Hoping to paste this in word for word any critique would be great!!! Thanks in advance for reading.

Niccolo Machiavelli, the writer of The Prince
In honor of Niccolo Machiavelli's infamous The Prince, I have written a Petrarchan (Italian) Sonnet as an ode.

1.) The mob will turn for inward joy or glee, [A]
2.) Naméd virtue, freedom, vigor, power, [B]
3.) Thy troops yielded: anon nobles cower. [B]
4.) Reduced by its own roots; a broken tree. [A]
5.) Thy chamber breached: to flee and/or to plea [A]
6.) The hour hath come, the ring of the tower, [B]
7.) Authority slighted, elite devoured: [B]
8.) Thy crown shattered and death of thee: [A]
9.) Discord, disorder, distress define kingship. [C]
10.) Thus how to rule or sway or lead thy herd [D]
11.) Mercy or fear remains power's puzzle. [E]
12.) Consult The Prince and thus its text equip [C]
13.) Whether moral or wrong its lines are heard: [D]
14.) Let fear of death be thy subject's muzzle [E]
bellcicle - / 2  
Jan 2, 2010   #4
I'm sorry, I would really love to return the favor and help, but I honestly know absolutely nothing about poetry.
EF_Kevin 8 / 13,321 129  
Jan 12, 2010   #5
Ha ha, very good. I think the reader will surely be impressed, especially if s/he is familiar with the work of Mach. I really hope s/he is familiar, because otherwise the greatness of this might be lost on him/her.

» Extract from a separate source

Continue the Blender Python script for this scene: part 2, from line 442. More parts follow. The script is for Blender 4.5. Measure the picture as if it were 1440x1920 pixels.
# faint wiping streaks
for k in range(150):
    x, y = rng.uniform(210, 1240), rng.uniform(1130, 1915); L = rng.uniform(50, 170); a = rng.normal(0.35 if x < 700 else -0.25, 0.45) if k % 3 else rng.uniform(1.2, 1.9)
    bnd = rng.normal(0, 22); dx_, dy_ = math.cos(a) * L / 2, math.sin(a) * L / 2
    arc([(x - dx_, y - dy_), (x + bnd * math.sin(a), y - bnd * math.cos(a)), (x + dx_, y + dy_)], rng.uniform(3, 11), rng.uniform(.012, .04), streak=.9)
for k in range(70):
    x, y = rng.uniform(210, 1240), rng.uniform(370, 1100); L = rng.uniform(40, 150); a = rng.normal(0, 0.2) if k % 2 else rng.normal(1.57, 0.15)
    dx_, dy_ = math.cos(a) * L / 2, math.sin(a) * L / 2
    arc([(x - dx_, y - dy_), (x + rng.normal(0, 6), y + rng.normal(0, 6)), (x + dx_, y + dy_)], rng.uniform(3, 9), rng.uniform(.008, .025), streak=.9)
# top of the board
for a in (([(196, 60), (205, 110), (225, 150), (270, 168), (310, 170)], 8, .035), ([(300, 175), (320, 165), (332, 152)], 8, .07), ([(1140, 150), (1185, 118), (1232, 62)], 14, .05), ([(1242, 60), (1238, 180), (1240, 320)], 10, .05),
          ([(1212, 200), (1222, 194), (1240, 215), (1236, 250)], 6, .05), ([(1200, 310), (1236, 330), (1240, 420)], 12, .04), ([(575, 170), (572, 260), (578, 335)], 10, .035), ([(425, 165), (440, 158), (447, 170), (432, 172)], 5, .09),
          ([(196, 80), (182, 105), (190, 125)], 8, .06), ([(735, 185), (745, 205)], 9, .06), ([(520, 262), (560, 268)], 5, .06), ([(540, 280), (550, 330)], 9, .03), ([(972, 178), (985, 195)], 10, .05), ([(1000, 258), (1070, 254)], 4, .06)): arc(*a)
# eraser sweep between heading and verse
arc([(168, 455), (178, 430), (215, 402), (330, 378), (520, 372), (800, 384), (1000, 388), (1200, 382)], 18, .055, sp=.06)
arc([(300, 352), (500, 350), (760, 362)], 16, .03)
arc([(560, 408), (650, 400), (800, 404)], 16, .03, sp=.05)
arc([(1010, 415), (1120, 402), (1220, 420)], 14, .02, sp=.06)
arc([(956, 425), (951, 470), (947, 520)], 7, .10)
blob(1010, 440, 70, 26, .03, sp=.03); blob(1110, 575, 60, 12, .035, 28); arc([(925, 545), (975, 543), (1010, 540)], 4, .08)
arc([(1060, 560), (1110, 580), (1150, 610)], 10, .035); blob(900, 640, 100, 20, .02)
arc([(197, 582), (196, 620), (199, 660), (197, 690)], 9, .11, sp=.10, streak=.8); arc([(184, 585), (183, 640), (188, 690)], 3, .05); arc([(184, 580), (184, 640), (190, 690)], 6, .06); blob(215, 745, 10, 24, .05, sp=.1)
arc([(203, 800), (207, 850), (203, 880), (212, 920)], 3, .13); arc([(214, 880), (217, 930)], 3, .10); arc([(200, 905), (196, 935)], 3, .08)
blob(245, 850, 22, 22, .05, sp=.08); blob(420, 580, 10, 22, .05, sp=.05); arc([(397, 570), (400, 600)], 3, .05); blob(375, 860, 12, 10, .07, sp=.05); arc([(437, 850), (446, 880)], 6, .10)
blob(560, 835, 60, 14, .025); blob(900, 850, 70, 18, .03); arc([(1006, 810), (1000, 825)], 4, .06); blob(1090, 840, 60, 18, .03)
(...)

I have never seen and/or used in a poem!! You are smart.

I have no criticism to give, except that perhaps sme criticism is due for Mach. It might be nice to include some lines of adminission for his ruthlessness -- but that would be contrary to the theme of the poem. Still, it could be done. I mean, if an equally eloquent ode to Cicero was given by another student, wouldn't the reader tend to favor the Cicero poem?

Anyway, I have no criticism to give, because this is a great work of art already.